Some of the properties are openly Russian state-owned, operating under the cover of cultural or diplomatic functions. Poland shut Russia’s consulate in Gdańsk last November. Britain stripped a Russian-owned estate in East Sussex of its diplomatic status after neighbors reported surveillance drones being deployed from it. Latvia has closed Soviet-era resorts along its Baltic coast over fears they could serve as staging grounds for covert operations.
“For over a decade, Russian entities have systematically purchased properties in Finland, Sweden, and Norway in close proximity to military bases, ports, and strategic supply lines,” said Charlie Edwards, a senior fellow at the International Institute for Strategic Studies. “What once looked like suspicious commercial activity has evolved into a recognized vector for hybrid warfare, surveillance, and potential sabotage.”
Finland moved first and most decisively, imposing a near-blanket ban on Russians and Belarusians buying real estate in July 2024, prompting Baltic states to adopt similar restrictions. But the response across Europe remains deeply uneven. A proposed EU-wide ban on property sales to Russian buyers collapsed last year amid resistance from member states worried about economic consequences. Cyprus, which has seen a string of Moscow-linked acquisitions near British military bases on the island, reportedly raised objections.

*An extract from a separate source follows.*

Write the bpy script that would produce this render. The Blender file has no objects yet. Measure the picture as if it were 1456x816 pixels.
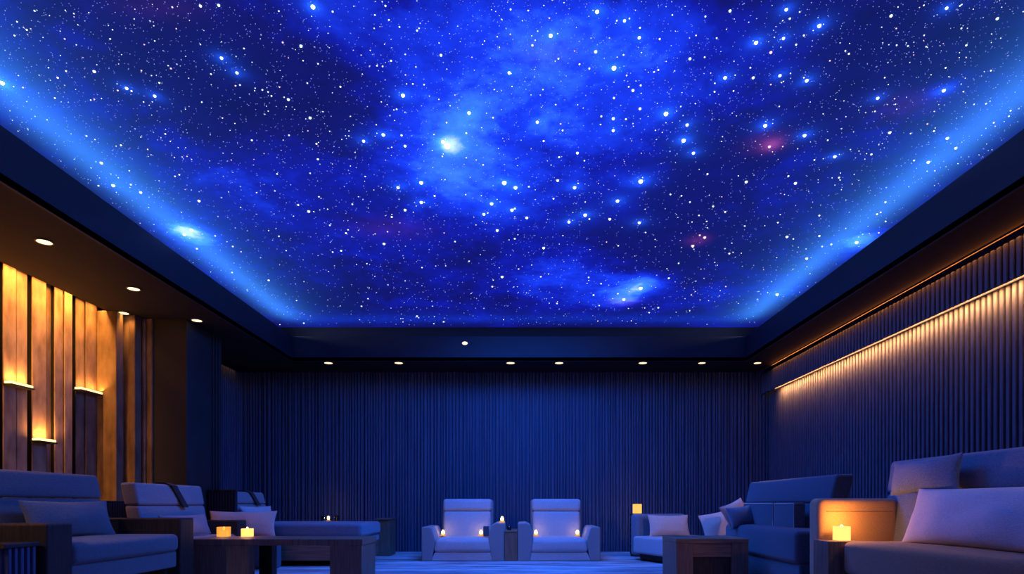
import bpy, bmesh, math, random
from mathutils import Vector, Matrix, noise
R = random.Random(7)
sc = bpy.context.scene
C = sc.collection
E = 0.9            # eye height
F = 850.0          # focal length in pixels of a 1456 wide frame
VX, VY = 742.0, 716.0

# ------------------------------------------------------------------ camera / view
cam = bpy.data.cameras.new('camera'); co = bpy.data.objects.new('camera', cam); C.objects.link(co)
co.location = (0, 0, E); co.rotation_euler = (math.pi/2, 0, 0)
cam.sensor_width = 36; cam.lens = F/1456*36
cam.shift_x = -(VX-728)/1456; cam.shift_y = (VY-408)/1456
cam.clip_start = .02
sc.camera = co
vs = sc.view_settings
sc.display_settings.display_device = 'sRGB'
vs.view_transform = 'Standard'; vs.look = 'None'; vs.gamma = 1; vs.exposure = 0
vs.use_curve_mapping = False
sc.cycles.use_denoising = True
sc.cycles.denoiser = 'OPENIMAGEDENOISE'
sc.cycles.max_bounces = 6; sc.cycles.diffuse_bounces = 4
sc.cycles.sample_clamp_indirect = 3; sc.cycles.sample_clamp_direct = 0
sc.cycles.caustics_reflective = False; sc.cycles.caustics_refractive = False
w = bpy.data.worlds.new('world'); sc.world = w; w.use_nodes = True
w.node_tree.nodes['Background'].inputs[0].default_value = (0, 0, 0, 1)
w.node_tree.nodes['Background'].inputs[1].default_value = 0

# ------------------------------------------------------------------ materials
def mat(name):
    m = bpy.data.materials.new(name); m.use_nodes = True
    nt = m.node_tree; nt.nodes.clear()
    out = nt.nodes.new('ShaderNodeOutputMaterial')
    return m, nt, out
def N(nt, typ, **kw):
    n = nt.nodes.new(typ)
    for k, v in kw.items():
        if k.startswith('i_'):
            n.inputs[k[2:].replace('_', ' ')].default_value = v
        else: setattr(n, k, v)
    return n
def c4(c): return (c[0], c[1], c[2], 1)
def ramp(nt, fac, stops):
    r = nt.nodes.new('ShaderNodeValToRGB'); els = r.color_ramp.elements
    while len(els) < len(stops): els.new(.5)
    for e, (p, c) in zip(els, stops): e.position = p; e.color = c4(c)
    nt.links.new(fac, r.inputs[0]); return r.outputs[0]
def noise_mat(name, c1, c2, scale=(1, 1, 1), ns=20, detail=6, rough=.7, bump=.2, bdist=.004, spec=.3, sheen=0, lo=.3, hi=.7):
    m, nt, out = mat(name)
    tc = N(nt, 'ShaderNodeTexCoord'); mp = N(nt, 'ShaderNodeMapping'); mp.inputs['Scale'].default_value = scale
    nt.links.new(tc.outputs['Object'], mp.inputs[0])
    nz = N(nt, 'ShaderNodeTexNoise'); nz.inputs['Scale'].default_value = ns; nz.inputs['Detail'].default_value = detail
    nt.links.new(mp.outputs[0], nz.inputs['Vector'])
    col = ramp(nt, nz.outputs[0], [(lo, c1), (hi, c2)])
    b = N(nt, 'ShaderNodeBsdfPrincipled'); nt.links.new(col, b.inputs['Base Color'])
    b.inputs['Roughness'].default_value = rough; b.inputs['Specular IOR Level'].default_value = spec
    if sheen: b.inputs['Sheen Weight'].default_value = sheen
    if bump:
        bp = N(nt, 'ShaderNodeBump'); bp.inputs['Strength'].default_value = bump; bp.inputs['Distance'].default_value = bdist
        nt.links.new(nz.outputs[0], bp.inputs['Height']); nt.links.new(bp.outputs[0], b.inputs['Normal'])
    nt.links.new(b.outputs[0], out.inputs[0]); return m
def emit_mat(name, col, strength, sample=True):
    m, nt, out = mat(name)
    e = N(nt, 'ShaderNodeEmission'); e.inputs[0].default_value = c4(col); e.inputs[1].default_value = strength
    nt.links.new(e.outputs[0], out.inputs[0])
    if not sample: m.cycles.emission_sampling = 'NONE'
    return m
def fabric(name, c, var=.25, sc_=60):
    return noise_mat(name, [x*(1-var) for x in c], [min(1, x*(1+var)) for x in c], (1, 1, 3.2), sc_, 4, .9, .5, .004, .15, .3)
M = {}
M['fab_grey'] = fabric('grey_fabric', (.23, .24, .26))
M['fab_chair'] = fabric('light_grey_fabric', (.40, .41, .44), .18)
M['fab_brown'] = fabric('taupe_fabric', (.26, .14, .065), .18)
M['fab_tan'] = fabric('tan_fabric', (.44, .25, .13), .15)
M['fab_near'] = fabric('charcoal_fabric', (.13, .13, .145))
M['fab_blue'] = fabric('slate_fabric', (.15, .18, .24))
M['fab_dark'] = fabric('dark_slate_fabric', (.06, .075, .11))
M['fab_lilac'] = fabric('mauve_fabric', (.70, .45, .37), .15)
M['fab_white'] = fabric('pale_fabric', (.58, .50, .50), .12)
M['strap'] = fabric('black_strap', (.012, .012, .015))
M['wood'] = noise_mat('walnut_veneer', (.10, .065, .045), (.24, .16, .115), (14, 14, .5), 6, 6, .5, .15, .002, .35)
M['wood_h'] = noise_mat('walnut_veneer_level', (.12, .075, .05), (.28, .18, .12), (.5, .5, 14), 6, 6, .5, .15, .002, .35)
M['wood_dark'] = noise_mat('dark_stained_wood', (.020, .014, .011), (.05, .036, .03), (9, 9, .6), 6, 6, .5, .12, .002, .3)
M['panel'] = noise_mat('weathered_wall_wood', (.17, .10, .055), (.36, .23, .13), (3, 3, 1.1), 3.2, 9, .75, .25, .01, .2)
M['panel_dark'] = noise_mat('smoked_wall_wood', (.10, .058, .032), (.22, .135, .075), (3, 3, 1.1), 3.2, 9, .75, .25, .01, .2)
M['gap'] = noise_mat('black_backing', (.006, .005, .005), (.012, .01, .01), (1, 1, 1), 10, 3, .8, 0)
M['soffit'] = noise_mat('charcoal_plaster', (.016, .013, .012), (.022, .018, .017), (1, 1, 1), 4, 5, .8, .05, .003, .2)
M['fascia'] = noise_mat('navy_lacquer', (.008, .011, .026), (.011, .015, .033), (1, 1, 1), 3, 4, .6, 0, .003, .3)
M['slat'] = noise_mat('dark_slat_wood', (.06, .062, .095), (.11, .112, .155), (6, 6, .5), 8, 5, .6, .1, .002, .3)
M['slat_back'] = noise_mat('dark_back_slat_wood', (.045, .06, .11), (.10, .125, .20), (9, 9, .15), 9, 5, .65, .1, .002, .25)
M['pillar'] = noise_mat('smooth_charcoal_board', (.016, .017, .02), (.024, .026, .03), (1, 1, 1), 3, 4, .6, 0)
M['black'] = noise_mat('black_metal', (.012, .012, .013), (.02, .02, .022), (1, 1, 1), 20, 3, .45, 0)
M['ring'] = noise_mat('bronze_metal', (.10, .08, .06), (.14, .11, .09), (1, 1, 1), 20, 3, .4, 0)
M['piping'] = noise_mat('pale_piping', (.55, .58, .65), (.65, .68, .75), (1, 1, 1), 30, 3, .6, 0)
M['lamp'] = emit_mat('lamp_lens', (1, .70, .36), 2.6, False)
M['flame'] = emit_mat('flame', (1, .62, .18), 9)
M['bar'] = emit_mat('ledge_diffuser', (1, .62, .22), 3)
M['votive'] = emit_mat('lit_frosted_glass', (1, .42, .07), 1.0)
M['votive_hot'] = emit_mat('lit_frosted_glass_hot', (1, .52, .12), 1.7)
M['shade'] = emit_mat('lit_amber_shade', (1, .55, .13), 1.15)
M['wax'] = emit_mat('glowing_wax', (1, .62, .20), 2.5)
M['led_blue'] = emit_mat('blue_led', (.10, .35, 1), .6, False)
M['led_warm'] = emit_mat('warm_led', (1, .5, .14), 1.6, False)
for k_, c_, s_, f_ in (('votive', (1, .44, .08), 1.0, .6), ('votive_hot', (1, .55, .15), 1.9, .7)):
    m, nt, out = mat(k_+'_translucent'); e_ = N(nt, 'ShaderNodeEmission'); e_.inputs[0].default_value = c4(c_); e_.inputs[1].default_value = s_
    t_ = N(nt, 'ShaderNodeBsdfTransparent'); t_.inputs[0].default_value = (1, .8, .5, 1); x_ = N(nt, 'ShaderNodeMixShader'); x_.inputs[0].default_value = f_
    nt.links.new(t_.outputs[0], x_.inputs[1]); nt.links.new(e_.outputs[0], x_.inputs[2]); nt.links.new(x_.outputs[0], out.inputs[0]); M[k_] = m
g, nt, out = mat('clear_glass')
b = N(nt, 'ShaderNodeBsdfPrincipled'); b.inputs['Base Color'].default_value = (.9, .92, .95, 1); b.inputs['Roughness'].default_value = .05
b.inputs['Transmission Weight'].default_value = 1; nt.links.new(b.outputs[0], out.inputs[0]); M['glass'] = g

# carpet: streaks that run across the room
m, nt, out = mat('streaked_carpet')
tc = N(nt, 'ShaderNodeTexCoord'); mp = N(nt, 'ShaderNodeMapping'); mp.inputs['Scale'].default_value = (.35, 2.6, 1)
nt.links.new(tc.outputs['Object'], mp.inputs[0])
nz = N(nt, 'ShaderNodeTexNoise'); nz.inputs['Scale'].default_value = 2.2; nz.inputs['Detail'].default_value = 8; nz.inputs['Roughness'].default_value = .65; nz.inputs['Distortion'].default_value = .6
nt.links.new(mp.outputs[0], nz.inputs['Vector'])
col = ramp(nt, nz.outputs[0], [(.36, (.12, .13, .16)), (.5, (.34, .36, .40)), (.64, (.70, .72, .76))])
pl = N(nt, 'ShaderNodeTexNoise'); pl.inputs['Scale'].default_value = 250; nt.links.new(tc.outputs['Object'], pl.inputs['Vector'])
bp = N(nt, 'ShaderNodeBump'); bp.inputs['Strength'].default_value = .5; bp.inputs['Distance'].default_value = .006; nt.links.new(pl.outputs[0], bp.inputs['Height'])
b = N(nt, 'ShaderNodeBsdfPrincipled'); b.inputs['Roughness'].default_value = .75; b.inputs['Specular IOR Level'].default_value = .3
nt.links.new(col, b.inputs['Base Color']); nt.links.new(bp.outputs[0], b.inputs['Normal']); nt.links.new(b.outputs[0], out.inputs[0])
M['carpet'] = m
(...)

The result is a patchwork of national laws with significant blind spots, made worse by intelligence agencies that remain reluctant to share sensitive data across borders.
“As long as counter-intelligence remains national, it will fail to address a threat that crosses every national boundary in Europe,” one security official told The Telegraph.
The properties look ordinary. That, as Charly Salonius-Pasternak of the Helsinki-based Nordic West Office noted, was always the idea: “If you spoke like this 15 years ago, people would say you have been watching too many Tom Cruise movies. That has changed. As we saw in Ukraine, there tend to be many operations before the big war starts.”